Directions for this task
For the copy, please give all of the data again exactly and leave the pictures out.

Provided material
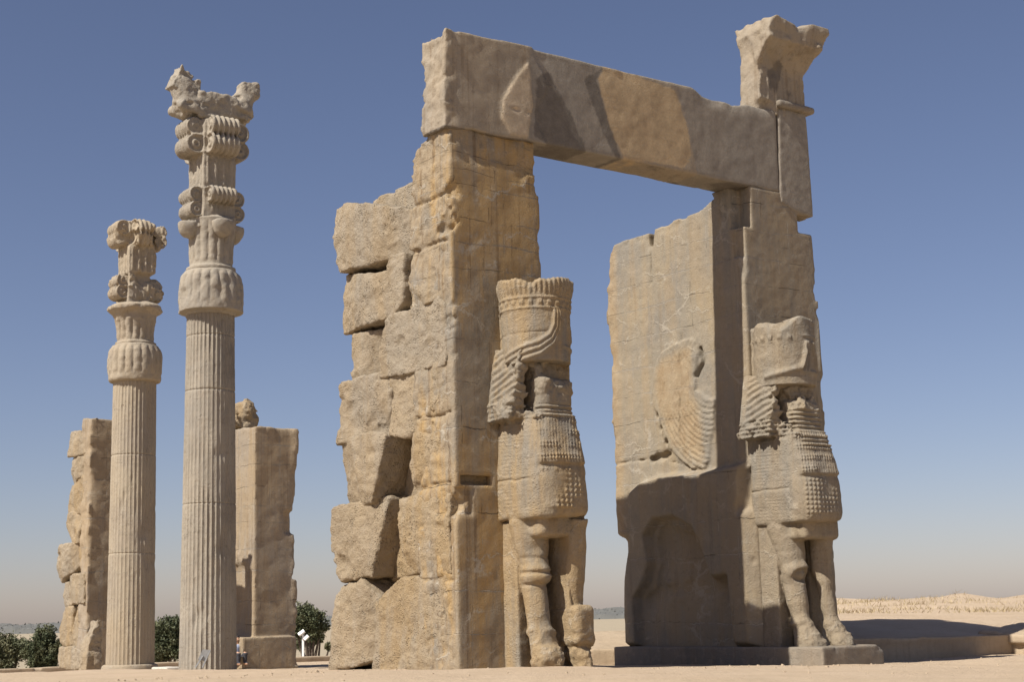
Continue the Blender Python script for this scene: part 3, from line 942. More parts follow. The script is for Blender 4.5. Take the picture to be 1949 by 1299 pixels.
lin_attr['p_grey'] = lambda x, y, z: np.minimum(poly(pp['p_grey'], x, z), poly(p_grey2, x, z))
lin_attr['p_dark'] = lambda x, y, z: np.minimum(np.minimum(poly(pp['p_dark'], x, z), poly(p_dark2, x, z)),
                                               -sstep(9.30, 9.20, z)*(0.25*fbm(x, y, z, 0.8, 3, 21.0)-0.02)+0.25*sstep(9.2, 9.3, z))


def lintel_f(X, Y, Z):
    d2 = poly(linP, X[:, 0, :], Z[:, 0, :])[:, None, :]
    return np.maximum(d2, np.maximum(-Y, Y-0.74))


def lintel_d(x, y, z):
    n = fbm(x, y, z, 1.5, 3, 81.0)
    d = 0.010*fbm(x, y, z, 2.4, 4, 82.0)
    end = sstep(0.2, 0.02, x)
    d = d+end*np.maximum(-0.02, 0.05*fbm(x, y, z, 2.0, 4, 83.0)+0.04*fbm(x, y, z, 7, 4, 84.0, 0.7)+0.05*sstep(0.3, 0.7, y)*n)
    top = sstep(-0.3, 0.0, poly(linP, x, z))*sstep(10.2, 10.6, z)
    d = d+top*(0.02*np.clip(fbm(x, y, z, 2.4, 3, 85.0), -0.2, 1)+0.07*sstep(5.9, 6.3, x)*np.clip(n+0.2, 0, 1))
    # the thick fill over the left bearing stands proud of the worn beam
    pa = poly(pp['p_pale'], x, z)
    d = d-0.03*sstep(0.02, -0.02, pa)*sstep(0.2, 0.0, y)
    d = d-0.025*sstep(2.05, 2.0, x-0.15*np.sin(z*5))*sstep(0.2, 0, y)
    d = d+0.05*bump(z-9.75-0.02*n, 0.02)*(bump(x-1.42, 0.08)+0.8*bump(x-1.72, 0.04))*sstep(0.2, 0, y)
    return d


carve('beam', lintel_f, (-0.2, 8.4, -0.15, 0.9, 8.95, 11.25), 0.034, M_LINTEL, lin, lintel_d, 0.25, lin_attr)

cblk = thing('corner_block', 'upright grey block ending the lintel on the right, with a rounded ledge on top', 'stone block', (8.6, 0.4, 8.8))
cbP = poly_on([(1480, 206), (1533, 214), (1540, 300), (1547, 414), (1512, 402), (1486, 385), (1484, 366)], 1, 0.0, (0, 2))
carve('block', lambda X, Y, Z: np.maximum(poly(cbP, X[:, 0, :], Z[:, 0, :])[:, None, :], np.maximum(-0.02-Y, Y-0.85)), (7.9, 9.3, -0.15, 1.0, 8.6, 11.2), 0.03, M_LINTEL, cblk,
      lambda x, y, z: 0.004*fbm(x, y, z, 2.2, 4, 91.0)+0.003*fbm(x, y, z, 9, 2, 92.0)+0.04*np.clip(fbm(x, y, z, 1.8, 3, 93.0)-0.2, 0, 1), 0.2,
      {'p_grey': lambda x, y, z: -0.5+0*x, 'p_dark': lambda x, y, z: 1+0*x, 'p_ochre': lambda x, y, z: 1+0*x, 'p_pale': lambda x, y, z: 1+0*x})
carve('rounded_ledge', lambda X, Y, Z: box(X, Y, Z, 8.14, 9.22, -0.13, 0.88, 11.0, 11.16, 0.07), (8.0, 9.4, -0.3, 1.0, 10.9, 11.3), 0.025, M_PLINTH, cblk,
      lambda x, y, z: 0.02*fbm(x, y, z, 3, 4, 95.0))

# ------------------------------------------------------------------ cornice fragment on top
def cornice(X, Y, Z):
    t = np.clip((Z-11.80)/0.52, 0, 1)
    fl = 0.22*t**1.9
    fr = 0.42*t**1.9
    xl = np.interp(Z, [10.7, 11.6, 12.2, 12.5, 12.8], [7.66, 7.70, 7.66, 7.64, 7.76])
    d = np.maximum(np.maximum(xl-X, X-(9.03+fl)), np.maximum(-fr-Y, Y-0.52))
    d = np.maximum(d, np.maximum(10.86-Z, Z-(12.72-0.02*(X-7.6))))
    d = np.maximum(d, 0.22-0.6*(Z-12.0)*0+(-(X-7.0))*0-1.0)
    return d


def cornice_d(x, y, z):
    n = fbm(x, y, z, 1.8, 4, 101.0)
    d = 0.03*n+0.012*fbm(x, y, z, 8, 3, 102.0)
    d = d+sstep(7.85, 7.6, x)*0.06*fbm(x, y, z, 2.2, 3, 103.0)
    top = sstep(12.45, 12.7, z)
    d = d+top*(0.12*np.clip(fbm(x, y, z, 2.0, 3, 104.0), -0.3, 1)-0.05)
    # drooping leaf lumps under the flare
    lf = sstep(11.8, 12.0, z)*sstep(12.45, 12.35, z)*sstep(0.1, -0.02, y)
    d = d-lf*0.08*np.clip(np.sin(2*np.pi*(x-7.6)/0.46), -0.3, 1)*np.clip(0.7+fbm(x, y, z, 3, 3, 105.0), 0, 1.3)
    er = sstep(11.4, 11.7, z)*sstep(12.4, 12.2, z)*sstep(0.15, 0, y)*sstep(7.65, 7.8, x)*sstep(8.7, 8.4, x)
    d = d+er*0.06*fbm(x, y, z, 3.4, 4, 106.0)
    # flutes at the foot
    fo = sstep(11.75, 11.6, z)*sstep(0.15, 0.0, y)
    d = d-fo*0.03*np.clip(np.cos(2*np.pi*(x-7.72)/0.22)-0.55, 0, 1)*2.0
    d = d+0.15*sstep(11.15, 11.0, z)*sstep(8.15, 7.9, x)*sstep(7.6, 7.7, x)*sstep(0.2, 0, y)
    return d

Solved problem
Continue the Blender Python script for this scene: part 3, from line 942. More parts follow. The script is for Blender 4.5. Take the picture to be 1949 by 1299 pixels.
lin_attr['p_grey'] = lambda x, y, z: np.minimum(poly(pp['p_grey'], x, z), poly(p_grey2, x, z))
lin_attr['p_dark'] = lambda x, y, z: np.minimum(np.minimum(poly(pp['p_dark'], x, z), poly(p_dark2, x, z)),
                                               -sstep(9.30, 9.20, z)*(0.25*fbm(x, y, z, 0.8, 3, 21.0)-0.02)+0.25*sstep(9.2, 9.3, z))


def lintel_f(X, Y, Z):
    d2 = poly(linP, X[:, 0, :], Z[:, 0, :])[:, None, :]
    return np.maximum(d2, np.maximum(-Y, Y-0.74))


def lintel_d(x, y, z):
    n = fbm(x, y, z, 1.5, 3, 81.0)
    d = 0.010*fbm(x, y, z, 2.4, 4, 82.0)
    end = sstep(0.2, 0.02, x)
    d = d+end*np.maximum(-0.02, 0.05*fbm(x, y, z, 2.0, 4, 83.0)+0.04*fbm(x, y, z, 7, 4, 84.0, 0.7)+0.05*sstep(0.3, 0.7, y)*n)
    top = sstep(-0.3, 0.0, poly(linP, x, z))*sstep(10.2, 10.6, z)
    d = d+top*(0.02*np.clip(fbm(x, y, z, 2.4, 3, 85.0), -0.2, 1)+0.07*sstep(5.9, 6.3, x)*np.clip(n+0.2, 0, 1))
    # the thick fill over the left bearing stands proud of the worn beam
    pa = poly(pp['p_pale'], x, z)
    d = d-0.03*sstep(0.02, -0.02, pa)*sstep(0.2, 0.0, y)
    d = d-0.025*sstep(2.05, 2.0, x-0.15*np.sin(z*5))*sstep(0.2, 0, y)
    d = d+0.05*bump(z-9.75-0.02*n, 0.02)*(bump(x-1.42, 0.08)+0.8*bump(x-1.72, 0.04))*sstep(0.2, 0, y)
    return d


carve('beam', lintel_f, (-0.2, 8.4, -0.15, 0.9, 8.95, 11.25), 0.034, M_LINTEL, lin, lintel_d, 0.25, lin_attr)

cblk = thing('corner_block', 'upright grey block ending the lintel on the right, with a rounded ledge on top', 'stone block', (8.6, 0.4, 8.8))
cbP = poly_on([(1480, 206), (1533, 214), (1540, 300), (1547, 414), (1512, 402), (1486, 385), (1484, 366)], 1, 0.0, (0, 2))
carve('block', lambda X, Y, Z: np.maximum(poly(cbP, X[:, 0, :], Z[:, 0, :])[:, None, :], np.maximum(-0.02-Y, Y-0.85)), (7.9, 9.3, -0.15, 1.0, 8.6, 11.2), 0.03, M_LINTEL, cblk,
      lambda x, y, z: 0.004*fbm(x, y, z, 2.2, 4, 91.0)+0.003*fbm(x, y, z, 9, 2, 92.0)+0.04*np.clip(fbm(x, y, z, 1.8, 3, 93.0)-0.2, 0, 1), 0.2,
      {'p_grey': lambda x, y, z: -0.5+0*x, 'p_dark': lambda x, y, z: 1+0*x, 'p_ochre': lambda x, y, z: 1+0*x, 'p_pale': lambda x, y, z: 1+0*x})
carve('rounded_ledge', lambda X, Y, Z: box(X, Y, Z, 8.14, 9.22, -0.13, 0.88, 11.0, 11.16, 0.07), (8.0, 9.4, -0.3, 1.0, 10.9, 11.3), 0.025, M_PLINTH, cblk,
      lambda x, y, z: 0.02*fbm(x, y, z, 3, 4, 95.0))

# ------------------------------------------------------------------ cornice fragment on top
def cornice(X, Y, Z):
    t = np.clip((Z-11.80)/0.52, 0, 1)
    fl = 0.22*t**1.9
    fr = 0.42*t**1.9
    xl = np.interp(Z, [10.7, 11.6, 12.2, 12.5, 12.8], [7.66, 7.70, 7.66, 7.64, 7.76])
    d = np.maximum(np.maximum(xl-X, X-(9.03+fl)), np.maximum(-fr-Y, Y-0.52))
    d = np.maximum(d, np.maximum(10.86-Z, Z-(12.72-0.02*(X-7.6))))
    d = np.maximum(d, 0.22-0.6*(Z-12.0)*0+(-(X-7.0))*0-1.0)
    return d


def cornice_d(x, y, z):
    n = fbm(x, y, z, 1.8, 4, 101.0)
    d = 0.03*n+0.012*fbm(x, y, z, 8, 3, 102.0)
    d = d+sstep(7.85, 7.6, x)*0.06*fbm(x, y, z, 2.2, 3, 103.0)
    top = sstep(12.45, 12.7, z)
    d = d+top*(0.12*np.clip(fbm(x, y, z, 2.0, 3, 104.0), -0.3, 1)-0.05)
    # drooping leaf lumps under the flare
    lf = sstep(11.8, 12.0, z)*sstep(12.45, 12.35, z)*sstep(0.1, -0.02, y)
    d = d-lf*0.08*np.clip(np.sin(2*np.pi*(x-7.6)/0.46), -0.3, 1)*np.clip(0.7+fbm(x, y, z, 3, 3, 105.0), 0, 1.3)
    er = sstep(11.4, 11.7, z)*sstep(12.4, 12.2, z)*sstep(0.15, 0, y)*sstep(7.65, 7.8, x)*sstep(8.7, 8.4, x)
    d = d+er*0.06*fbm(x, y, z, 3.4, 4, 106.0)
    # flutes at the foot
    fo = sstep(11.75, 11.6, z)*sstep(0.15, 0.0, y)
    d = d-fo*0.03*np.clip(np.cos(2*np.pi*(x-7.72)/0.22)-0.55, 0, 1)*2.0
    d = d+0.15*sstep(11.15, 11.0, z)*sstep(8.15, 7.9, x)*sstep(7.6, 7.7, x)*sstep(0.2, 0, y)
    return d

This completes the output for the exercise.